All I’ve Ever Wanted
It's my first night back from a week spent in Huntsville, AL, leading a Pay It Forward More To Life Weekend, plus Completion Evening. I met my family for dinner in honor of Troy's (my son-in-law's) birthday, and in the process, brought Hayleigh (my granddaughter) home to spend the night with me.
It's now almost 6 am, and I've been in my office since 2:30 am, sorting through the myriad of mail and tasks that are generally required when I've been gone a week. After the first flurry of busyness, before starting the next task, I noticed a strange sense of being bloated – not a 'bad' bloat, but a strange bloat. So out of curiosity, I paused to explore my 'bloat.'
Unshed tears – tears of gratitude – dammed behind my eyes, stopping the outpouring my heart feels. This last weekend, I was touched deeply by one lifeshock after another – one story of courage after another, one selfless act of service after another, and the endless ability of the human spirit to seek the truth and to rest in that truth.

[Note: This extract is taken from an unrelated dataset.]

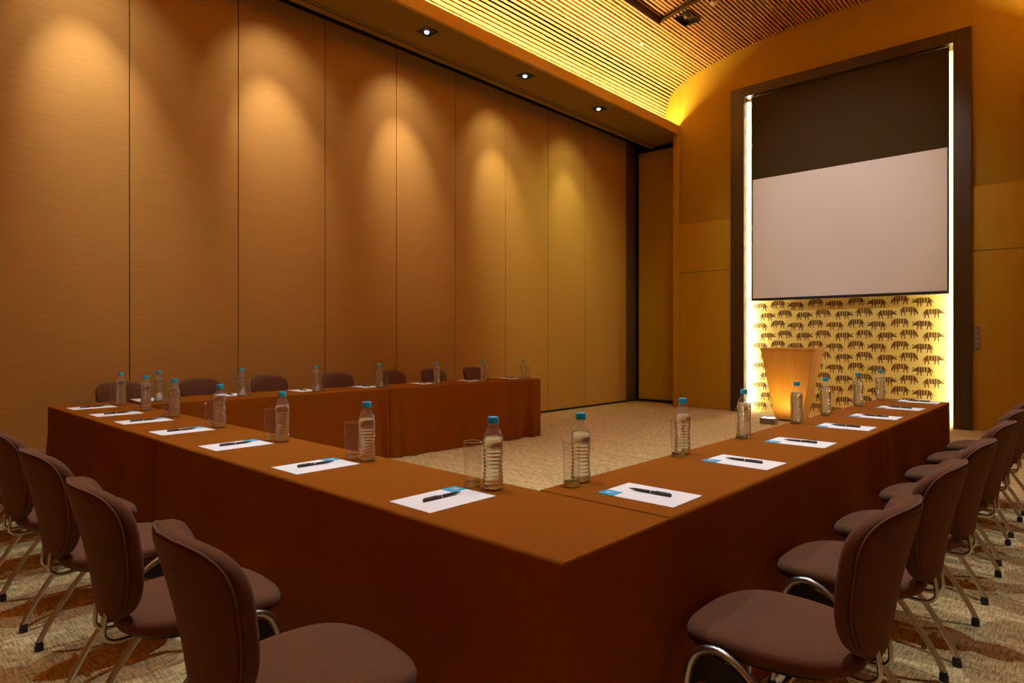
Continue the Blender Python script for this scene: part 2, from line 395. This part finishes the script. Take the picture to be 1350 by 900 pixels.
# ---------------------------------------------------------------- lamps
def downlight(x, y, z, label, group, tilt):
    o = empty('downlight', (x, y, z)); tag(o, label, 'light', group)
    t = MB(); s = .10
    for a in ((-s, s, -s, -s+.012), (-s, s, s-.012, s), (-s, -s+.012, -s+.012, s-.012), (s-.012, s, -s+.012, s-.012)): t.box(a[0], a[1], a[2], a[3], -.008, 0)
    t.build('trim', M['plastic'], o, bevel=.001)
    MB().box(-s+.012, s-.012, -s+.012, s-.012, -.003, 0).build('recess_plate', M['black'], o)
    b = MB(); b.lathe([(.001, -.026), (.014, -.024), (.024, -.016), (.029, -.003)], 20, cx=-.012)
    b.build('bulb', M['bulb'], o, smooth=True)
    return o
for i, (y, c, p) in enumerate(WASH):
    lab = {5.13: 'square black soffit downlight nearest the camera', 6.97: 'middle square black downlight in the soffit', 8.81: 'square black soffit downlight nearest the screen wall'}.get(y)
    if lab: downlight(-6.2, y, SOFFIT_Z, lab, 'downlights in the left soffit', 0)
    spot('wall_washer_beam', (-6.22, y, SOFFIT_Z-.05), (WALL_X+.02, y+.30, 3.45), p, c, 44, 1, .05)
    spot('wall_washer_spill', (-6.22, y, SOFFIT_Z-.05), (WALL_X+.02, y+.30, 4.0), p*.28, c, 84, 1, .05)
spot('side_wall_fill_spot', (-2.9, 7.6, 6.2), (WALL_X, 9.0, 2.3), 520, (.95, 1, .42), 50, 1, .08)  # unseen spot, added to brighten the far end of the partition
for x, y, p in DOWN:
    spot('ceiling_downlight_beam', (x, y, 6.20), (x, y, 0), p, DOWN_COL, 74, .9, .05)
spot('screen_fill_spot', (-3.1, 6.4, 6.2), (-3.1, 11, 3.2), 370, (.90, 1.08, 1.12), 52, 1, .08)  # added fill with no fixture, brightens the projection screen
# dark lamp opening and detectors among the slats
o = empty('recessed_projector_lamp', (-4.85, 9.27, 6.30)); tag(o, 'black square recessed lamp, switched off, in the slatted ceiling', 'light')
b = MB(); b.box(-.135, -.125, -.19, .19, -.02, .10); b.box(.125, .135, -.19, .19, -.0, .10); b.box(-.125, .125, -.19, -.18, -.01, .10); b.box(-.125, .125, .18, .19, -.01, .10); b.box(-.135, .135, -.19, .19, .09, .10)
b.build('housing', M['plastic'], o)
MB().lathe([(.001, .02), (.05, .025), (.06, .09)], 20).build('lamp_head', mat('dim_lens', (.10, .08, .05), .15), o, smooth=True)
for nm, x, y, lab in (('smoke_detector', -4.38, 9.22, 'small round white smoke detector on the slatted ceiling'), ('sprinkler_head', -5.60, 9.18, 'small round sprinkler rosette low on the slatted curve')):
    p = min(pp, key=lambda q: abs(q.x-x) if q.z > 5.9 else 9)
    o = empty(nm, (x, y, p.z-.005)); tag(o, lab, 'detector' if nm[1] == 'm' else 'sprinkler')
    s = 1 if nm[1] == 'm' else .6
    MB().lathe([(.001, -.045*s), (.03*s, -.045*s), (.05*s, -.025*s), (.055*s, 0)], 20).build('rosette', M['white'], o, smooth=True)
    MB().lathe([(.001, -.055*s), (.018*s, -.053*s), (.02*s, -.04*s)], 16).build('sensor', M['white'], o, smooth=True)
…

So here I've been in the rarefied air of being with people who were willing to take radical responsibility for the quality of their life – both in the training and on team; and then to come home to my family with whom I have shared so many years of riding the highs and lows of life, and the resultant bond that comes with that long-term experience … no wonder my body feels bloated. It's as if I can't contain all the gratitude and thankfulness I feel.
I am seen. I am known. I am loved. It's all I've ever wanted, more than I thought I could have. I see. I trust. I love.
Sacred.
“…..the endless ability of the human spirit to seek the truth and to rest in that truth.” What a wonderful phrase! Rest indeed. Thank you.